Cela n’affecte-t-il pas davantage les femmes commerçantes ?

Le mois dernier, j’ai publié une étude tout juste terminée à Nairobi sur le genre et le commerce en Afrique de l’Est. Il est vrai que les femmes ne sont pas simplement confrontées aux défis habituels du commerce transfrontalier. Parfois, elles sont victimes d’abus sexuels, de harcèlement ou encore, victimes des problèmes typiques des petits commerçants. Pour causes, l’architecture d’intégration de l’Afrique de l’Est considère un conteneur de 12 mètres transporté de Dar es-Salaam à Nairobi comme du commerce régional, mais un sac de 20 kilos de maïs comme une « marchandise de contrebande ». Comme les rédacteurs législatifs veillaient aux intérêts des grandes entreprises dans les villes, ils n’ont pas prêté attention au droit des communautés frontalières et des petits commerçants de franchir la frontière. Les difficultés excessives que rencontrent les commerçantes sont essentiellement dues au fait qu’elles ne constituent pas un électorat politiquement fort auquel les décideurs politiques donnent des réponses au sujet du commerce régional.

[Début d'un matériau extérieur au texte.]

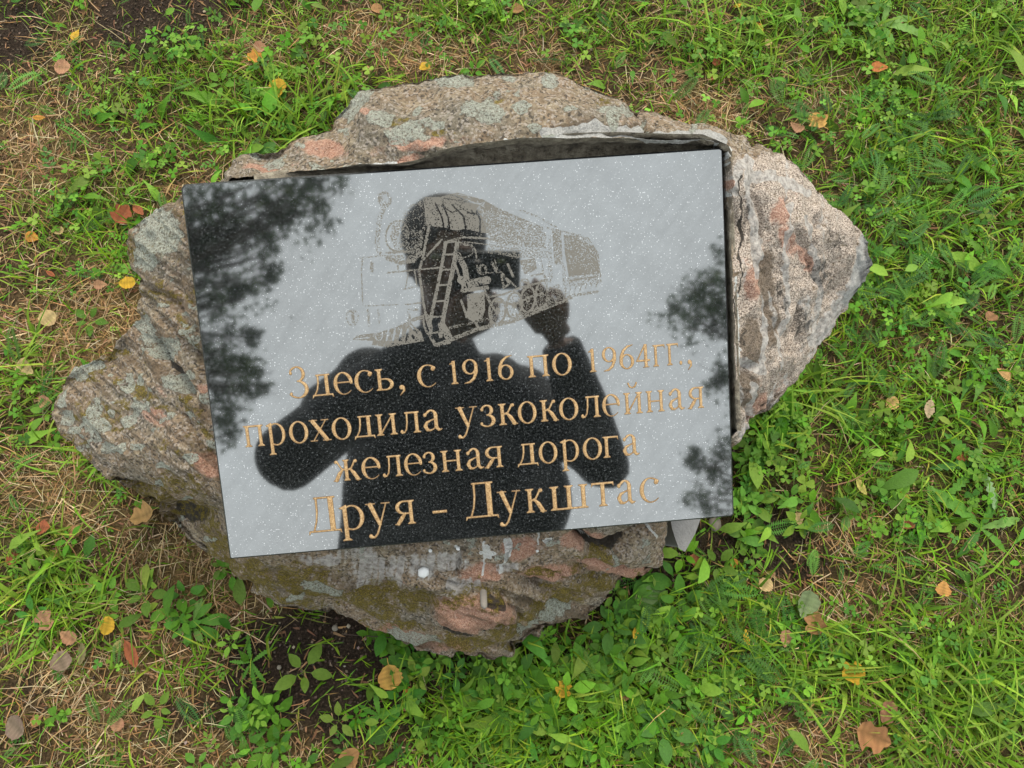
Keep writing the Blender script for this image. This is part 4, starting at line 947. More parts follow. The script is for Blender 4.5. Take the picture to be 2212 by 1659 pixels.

Nous préconisons notamment des procédures simplifiées pour le commerce transfrontalier et la déstigmatisation du petit commerce. Il s’agit d’un obstacle majeur au potentiel de commerce régional et d’intégration régionale en Afrique.

Que faut-il faire ?

Les accords ont toujours existé, mais la bonne volonté politique n’a pas été suffisamment mobilisée pour protéger les intérêts des petits commerçants, en particulier les commerçants artisanaux et les commerçantes transfrontalières. Ce n’est pas qu’ils enfreignent la loi, mais ils sont frustrés par le comportement arbitraire des fonctionnaires qui agissent en toute impunité.

Les accords commerciaux peuvent prendre des années avant que leur impact se fasse sentir. Quand, d’un point de vue réaliste, peut-on s’attendre à ce que tous les pays soient unanimes et commencent à mettre en œuvre la ZLEC ?

S’il y a suffisamment de bonne volonté politique, cela peut se faire du jour au lendemain.